The real test of being in the presence of God is, that you either forget about yourself altogether or see yourself as a small, dirty object.
It is better to forget about yourself altogether.
A friend is struggling to forgive herself. She repented of her sin. She confessed it to God and to the person she hurt. The two forgave her. My friend did the job right. But months later, she just can’t forgive herself.
Maybe that’s as it should be. Because maybe the problem isn’t a forgiveness problem, but a pride problem. Before you call me cold-blooded and calloused, let me explain.
Proudly Pre-Occupied With Our Sin
The humble, forgiven saint doesn’t get hung up scratching that itch. He can let it sit. When the boys were younger and would scratch mosquito bites until they bled, I would dab on the Benedryl and distract them with toy to keep their little hands busy. They stopped scratching. The focus was off the bug bite.
Self-degradation, self-demotion, and self-condemnation all come when the show is on the other less-fortunate foot…Why would we want others to see these things? Ironically, self-demotion can be a sneaky form of self-promotion because we’re actually fishing for the affirmation and reassurance we believe we deserve…Self-condemnation passes judgment on us when we fall short of our own standards. Sometimes we carry out the painful judgment on ourselves. We can mentally replay poor performance in order to beat ourselves up over our failures. Self-condemnation…feels shame for falling short. (Killjoys, p. 11)

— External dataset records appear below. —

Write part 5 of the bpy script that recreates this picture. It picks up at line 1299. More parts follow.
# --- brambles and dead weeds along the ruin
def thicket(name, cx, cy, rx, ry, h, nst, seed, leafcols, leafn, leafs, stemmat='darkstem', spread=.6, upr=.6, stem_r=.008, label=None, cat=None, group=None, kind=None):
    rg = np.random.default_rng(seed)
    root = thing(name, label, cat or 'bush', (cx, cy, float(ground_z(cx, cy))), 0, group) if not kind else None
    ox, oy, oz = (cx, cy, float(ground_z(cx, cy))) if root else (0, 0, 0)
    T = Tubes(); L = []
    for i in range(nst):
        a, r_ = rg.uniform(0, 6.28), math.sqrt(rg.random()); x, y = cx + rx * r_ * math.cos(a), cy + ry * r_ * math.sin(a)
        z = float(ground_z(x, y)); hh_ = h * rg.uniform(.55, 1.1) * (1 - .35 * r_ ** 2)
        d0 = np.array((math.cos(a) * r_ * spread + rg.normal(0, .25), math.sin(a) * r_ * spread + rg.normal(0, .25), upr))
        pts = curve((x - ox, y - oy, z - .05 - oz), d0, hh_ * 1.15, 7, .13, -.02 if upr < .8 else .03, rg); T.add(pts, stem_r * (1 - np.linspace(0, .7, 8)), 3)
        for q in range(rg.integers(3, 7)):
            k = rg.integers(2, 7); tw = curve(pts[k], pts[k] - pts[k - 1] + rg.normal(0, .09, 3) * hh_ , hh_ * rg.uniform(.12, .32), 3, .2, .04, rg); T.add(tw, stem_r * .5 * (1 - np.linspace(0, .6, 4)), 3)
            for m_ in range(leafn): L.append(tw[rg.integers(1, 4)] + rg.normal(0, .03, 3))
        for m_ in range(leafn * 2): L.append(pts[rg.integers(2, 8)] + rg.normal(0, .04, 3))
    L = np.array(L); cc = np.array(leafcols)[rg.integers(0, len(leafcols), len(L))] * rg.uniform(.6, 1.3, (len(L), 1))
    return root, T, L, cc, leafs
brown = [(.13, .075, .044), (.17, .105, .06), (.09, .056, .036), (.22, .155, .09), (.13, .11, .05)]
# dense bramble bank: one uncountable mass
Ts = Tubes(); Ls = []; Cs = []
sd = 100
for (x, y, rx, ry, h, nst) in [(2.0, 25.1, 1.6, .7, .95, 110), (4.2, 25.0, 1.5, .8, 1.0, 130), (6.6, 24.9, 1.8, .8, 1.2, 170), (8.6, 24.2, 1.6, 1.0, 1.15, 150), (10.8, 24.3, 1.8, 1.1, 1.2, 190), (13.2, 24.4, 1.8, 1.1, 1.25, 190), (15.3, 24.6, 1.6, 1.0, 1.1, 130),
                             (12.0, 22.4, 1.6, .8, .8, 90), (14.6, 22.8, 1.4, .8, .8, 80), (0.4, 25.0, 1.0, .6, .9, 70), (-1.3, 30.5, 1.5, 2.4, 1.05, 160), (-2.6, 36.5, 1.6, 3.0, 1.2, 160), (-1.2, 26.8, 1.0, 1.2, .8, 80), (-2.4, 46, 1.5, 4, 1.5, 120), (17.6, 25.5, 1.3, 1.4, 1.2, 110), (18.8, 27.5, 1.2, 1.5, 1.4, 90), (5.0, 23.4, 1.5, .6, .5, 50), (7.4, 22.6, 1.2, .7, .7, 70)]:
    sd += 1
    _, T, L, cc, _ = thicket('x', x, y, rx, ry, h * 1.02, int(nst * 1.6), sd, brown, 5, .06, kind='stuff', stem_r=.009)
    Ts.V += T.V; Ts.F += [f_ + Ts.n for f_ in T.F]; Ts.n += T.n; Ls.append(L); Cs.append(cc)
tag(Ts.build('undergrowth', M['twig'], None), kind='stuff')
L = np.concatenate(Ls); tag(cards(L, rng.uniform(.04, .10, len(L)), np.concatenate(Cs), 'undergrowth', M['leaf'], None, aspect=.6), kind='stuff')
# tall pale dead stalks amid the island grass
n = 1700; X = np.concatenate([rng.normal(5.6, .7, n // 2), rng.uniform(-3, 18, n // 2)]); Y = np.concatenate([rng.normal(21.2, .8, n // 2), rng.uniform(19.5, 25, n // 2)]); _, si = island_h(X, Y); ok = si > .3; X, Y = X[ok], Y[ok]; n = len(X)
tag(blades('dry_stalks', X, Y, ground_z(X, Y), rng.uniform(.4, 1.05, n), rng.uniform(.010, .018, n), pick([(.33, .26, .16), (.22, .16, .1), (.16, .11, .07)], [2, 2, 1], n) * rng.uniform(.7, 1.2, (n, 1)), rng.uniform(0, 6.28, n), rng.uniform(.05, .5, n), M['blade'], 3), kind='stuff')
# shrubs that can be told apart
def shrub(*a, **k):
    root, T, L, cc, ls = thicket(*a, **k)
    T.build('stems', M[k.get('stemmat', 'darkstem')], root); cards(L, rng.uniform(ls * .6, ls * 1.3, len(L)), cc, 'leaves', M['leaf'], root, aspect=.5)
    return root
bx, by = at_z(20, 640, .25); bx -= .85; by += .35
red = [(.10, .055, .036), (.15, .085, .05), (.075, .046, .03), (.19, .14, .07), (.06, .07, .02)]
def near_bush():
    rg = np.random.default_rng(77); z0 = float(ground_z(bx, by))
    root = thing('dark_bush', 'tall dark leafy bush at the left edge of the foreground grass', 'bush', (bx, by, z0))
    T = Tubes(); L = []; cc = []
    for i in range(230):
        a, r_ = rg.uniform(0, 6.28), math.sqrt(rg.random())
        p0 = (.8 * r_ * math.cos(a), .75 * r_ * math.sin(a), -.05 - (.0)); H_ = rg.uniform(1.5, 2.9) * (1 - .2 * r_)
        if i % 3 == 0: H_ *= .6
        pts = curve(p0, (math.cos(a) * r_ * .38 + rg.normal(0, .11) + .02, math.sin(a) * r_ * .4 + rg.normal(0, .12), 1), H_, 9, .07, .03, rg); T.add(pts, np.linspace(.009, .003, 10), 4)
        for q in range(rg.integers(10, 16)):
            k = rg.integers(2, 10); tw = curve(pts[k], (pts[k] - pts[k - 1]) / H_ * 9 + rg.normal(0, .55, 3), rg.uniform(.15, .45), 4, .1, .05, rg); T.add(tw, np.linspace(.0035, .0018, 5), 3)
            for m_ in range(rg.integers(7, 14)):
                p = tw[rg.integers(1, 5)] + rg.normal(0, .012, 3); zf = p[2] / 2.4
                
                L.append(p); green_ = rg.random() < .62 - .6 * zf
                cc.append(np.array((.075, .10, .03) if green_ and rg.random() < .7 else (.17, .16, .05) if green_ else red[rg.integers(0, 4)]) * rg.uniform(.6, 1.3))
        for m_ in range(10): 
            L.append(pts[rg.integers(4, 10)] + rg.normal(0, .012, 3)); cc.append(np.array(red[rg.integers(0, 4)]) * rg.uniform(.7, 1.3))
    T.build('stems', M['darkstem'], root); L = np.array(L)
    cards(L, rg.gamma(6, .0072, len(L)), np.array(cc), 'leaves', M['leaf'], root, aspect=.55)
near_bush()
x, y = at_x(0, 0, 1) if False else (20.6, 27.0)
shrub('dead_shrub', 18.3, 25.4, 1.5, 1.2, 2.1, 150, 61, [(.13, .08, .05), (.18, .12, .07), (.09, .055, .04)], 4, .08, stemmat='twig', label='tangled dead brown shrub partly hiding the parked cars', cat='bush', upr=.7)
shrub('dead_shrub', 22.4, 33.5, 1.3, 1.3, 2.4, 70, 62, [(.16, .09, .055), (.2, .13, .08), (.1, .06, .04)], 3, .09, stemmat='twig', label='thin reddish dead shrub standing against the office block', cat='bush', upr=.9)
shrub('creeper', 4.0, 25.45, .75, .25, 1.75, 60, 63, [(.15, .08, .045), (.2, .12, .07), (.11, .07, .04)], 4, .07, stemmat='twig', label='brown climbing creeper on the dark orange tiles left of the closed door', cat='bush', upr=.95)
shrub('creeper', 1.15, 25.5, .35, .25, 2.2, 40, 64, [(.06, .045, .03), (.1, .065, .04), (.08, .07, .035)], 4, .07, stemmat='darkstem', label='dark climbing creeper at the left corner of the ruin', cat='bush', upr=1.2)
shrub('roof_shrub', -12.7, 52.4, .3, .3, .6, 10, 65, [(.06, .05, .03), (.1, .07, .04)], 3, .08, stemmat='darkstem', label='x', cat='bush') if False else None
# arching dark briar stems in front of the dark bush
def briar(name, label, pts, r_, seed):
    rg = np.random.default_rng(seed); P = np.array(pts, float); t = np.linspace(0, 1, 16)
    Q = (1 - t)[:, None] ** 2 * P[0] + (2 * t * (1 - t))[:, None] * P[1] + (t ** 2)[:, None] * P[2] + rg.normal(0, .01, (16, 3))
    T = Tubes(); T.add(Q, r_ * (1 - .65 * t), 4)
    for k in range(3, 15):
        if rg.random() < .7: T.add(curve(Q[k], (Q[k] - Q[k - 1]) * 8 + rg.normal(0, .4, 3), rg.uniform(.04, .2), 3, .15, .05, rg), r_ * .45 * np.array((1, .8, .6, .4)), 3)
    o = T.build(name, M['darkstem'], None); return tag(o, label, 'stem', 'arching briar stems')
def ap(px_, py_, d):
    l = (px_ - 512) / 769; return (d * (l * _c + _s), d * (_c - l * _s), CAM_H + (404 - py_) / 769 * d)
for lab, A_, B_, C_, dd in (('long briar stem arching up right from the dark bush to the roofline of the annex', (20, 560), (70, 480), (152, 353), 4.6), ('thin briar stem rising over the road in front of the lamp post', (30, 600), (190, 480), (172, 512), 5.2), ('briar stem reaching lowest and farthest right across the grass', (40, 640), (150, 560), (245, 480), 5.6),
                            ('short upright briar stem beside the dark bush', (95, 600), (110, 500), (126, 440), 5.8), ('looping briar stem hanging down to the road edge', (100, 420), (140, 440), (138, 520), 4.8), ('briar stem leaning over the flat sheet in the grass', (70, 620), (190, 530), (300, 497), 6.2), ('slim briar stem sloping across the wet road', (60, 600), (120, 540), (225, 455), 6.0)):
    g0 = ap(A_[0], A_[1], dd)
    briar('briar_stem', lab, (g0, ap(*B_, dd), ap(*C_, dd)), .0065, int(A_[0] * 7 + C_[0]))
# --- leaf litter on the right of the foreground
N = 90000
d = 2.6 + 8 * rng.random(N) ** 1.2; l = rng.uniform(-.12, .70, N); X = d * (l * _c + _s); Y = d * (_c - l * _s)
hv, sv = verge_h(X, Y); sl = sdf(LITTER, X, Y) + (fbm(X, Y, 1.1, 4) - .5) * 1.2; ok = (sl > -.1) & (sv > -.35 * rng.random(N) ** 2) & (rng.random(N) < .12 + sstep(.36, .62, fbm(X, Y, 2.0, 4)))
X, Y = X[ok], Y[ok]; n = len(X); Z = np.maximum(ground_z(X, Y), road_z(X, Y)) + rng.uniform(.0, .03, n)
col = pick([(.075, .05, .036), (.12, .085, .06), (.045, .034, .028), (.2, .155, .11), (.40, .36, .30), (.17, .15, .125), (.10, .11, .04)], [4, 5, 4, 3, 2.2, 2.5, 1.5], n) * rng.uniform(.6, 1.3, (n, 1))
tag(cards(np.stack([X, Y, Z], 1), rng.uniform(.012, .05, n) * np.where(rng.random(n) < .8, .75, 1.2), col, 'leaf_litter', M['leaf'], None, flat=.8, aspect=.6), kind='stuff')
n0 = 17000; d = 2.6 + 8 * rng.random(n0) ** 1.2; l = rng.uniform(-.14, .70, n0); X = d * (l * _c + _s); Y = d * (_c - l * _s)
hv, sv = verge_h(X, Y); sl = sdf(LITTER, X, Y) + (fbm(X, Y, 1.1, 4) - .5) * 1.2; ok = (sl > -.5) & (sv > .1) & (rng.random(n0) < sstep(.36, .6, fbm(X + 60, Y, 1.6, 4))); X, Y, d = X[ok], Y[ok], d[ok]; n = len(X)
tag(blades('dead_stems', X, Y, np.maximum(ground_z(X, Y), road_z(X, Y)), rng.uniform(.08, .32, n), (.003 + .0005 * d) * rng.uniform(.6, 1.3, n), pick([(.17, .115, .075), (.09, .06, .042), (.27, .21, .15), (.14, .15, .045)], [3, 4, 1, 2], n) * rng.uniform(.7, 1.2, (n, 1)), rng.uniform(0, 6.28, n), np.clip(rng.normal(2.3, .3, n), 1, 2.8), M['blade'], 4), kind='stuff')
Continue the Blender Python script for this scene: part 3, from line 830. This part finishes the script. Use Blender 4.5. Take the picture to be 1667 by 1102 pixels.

I don’t mean to be cavalier here. I know it’s no cake walk, accepting forgiveness and moving on. I’ve been there. I’ve spent plenty of nights at Camp Woe-Is-Me and never once have I had a good night’s sleep there. Sometimes after I repent of the selfish, stupid things I’ve said or done, and I don’t feel instantly refreshed (Acts 3:19). So I wallow in my guilt for a while, astounded that I could think, say, or do such ugly things; that conduct so un-becoming a Christian came from moi. I was, as Lewis aptly put it, sorry to find that I was the sort of [wo]man who did those things.
Why We’re Confused
But our feelings confuse us. We think that if we’re still feeling bad we need more forgiveness. Could it be we need more grace, more faith, to keep the humble tent pitched there where it belongs? Maybe we should pray,
Forgiven Like David
David is a marvelous model of how to humbly accept forgiveness and consequences. After Nathan’s confrontational, convicting you-are-the man sheep speech, David and Bathsheba’s borne-of-wedlock baby dies. David’s servants are confused when, rather than weep and wallow, he rises from his mourning and, worships. He explained, “While the child was still alive, I fasted and wept, for I said,‘Who knows whether the Lord will be gracious to me, that the child may live?’ 2 Samuel 12:22
When David sinned, he repented. When he repented, he was forgiven. But, still he was disciplined. David might have felt unforgiven, but lying in the bed he made for himself, but he wasn’t trying to forgive himself. He did not grovel under it or spurn it. He didn’t despair nor express entitlement.
David? He did the right thing. David humbly hoped in God’s goodness. He camped right under God’s mighty hand, and accepted God’s mercy and his consequences.
Godly Grief
For you felt a godly grief so that you suffered no loss through us. For godly grief produces repentance that leads to salvation without regret, whereas worldly grief produces death. 2 Corinthians 7:10
So, Should We Learn To “Forgive Ourselves?” The Corinthians were at fault and Paul had called them out. They had repented and he had forgiven them. But they maybe hadn’t moved on yet. Maybe they just didn’t feel forgiven. John Piper believes 2 Corinthians 7:8–10 is the closest biblical paradigm for dealing with this issue.
Ponder what Paul means by godly grief and worldly grief…They need to move through worldly grief over sin to godly grief over sin and beyond into life and freedom. And the difference is a grief that leads out of death-giving self-condemnation to life-giving acceptance of God’s, and in this case Paul’s, statement of no condemnation.
So the biblical way out of death with this so-called self-forgiveness is to humble ourselves and admit we have no right to take the role of judge and pronounce the death sentence on ourselves. That is pride to think that we can hear God’s verdict of not guilty or our friend’s verdict of not guilty; that is, I forgive you, and refuse it. We refuse it and set ourselves up as the new judge and pronounce a death sentence over ourselves. The biblical problem with that is not a failure of self-forgiveness. That is not a biblical category. It is an arrogant failure to trust in the free verdict of God: no condemnation.
No, I didn’t help my friend forgive herself. Instead, I say to her, and to you, and to myself: Let’s go pitch our tent in that humble place, under God’s, mighty, merciful hand. Let’s cast our cares, even our post-confession, not-feeling forgiven cares on Him.
He really does care.
Here we have a firm foundation, Here the refuge of the lost.
Christ the Rock of our salvation, Christ the Name of which we boast.
Lamb of God for sinners wounded! Sacrifice to cancel guilt!
None shall ever be confounded, Who on Him their hope have built.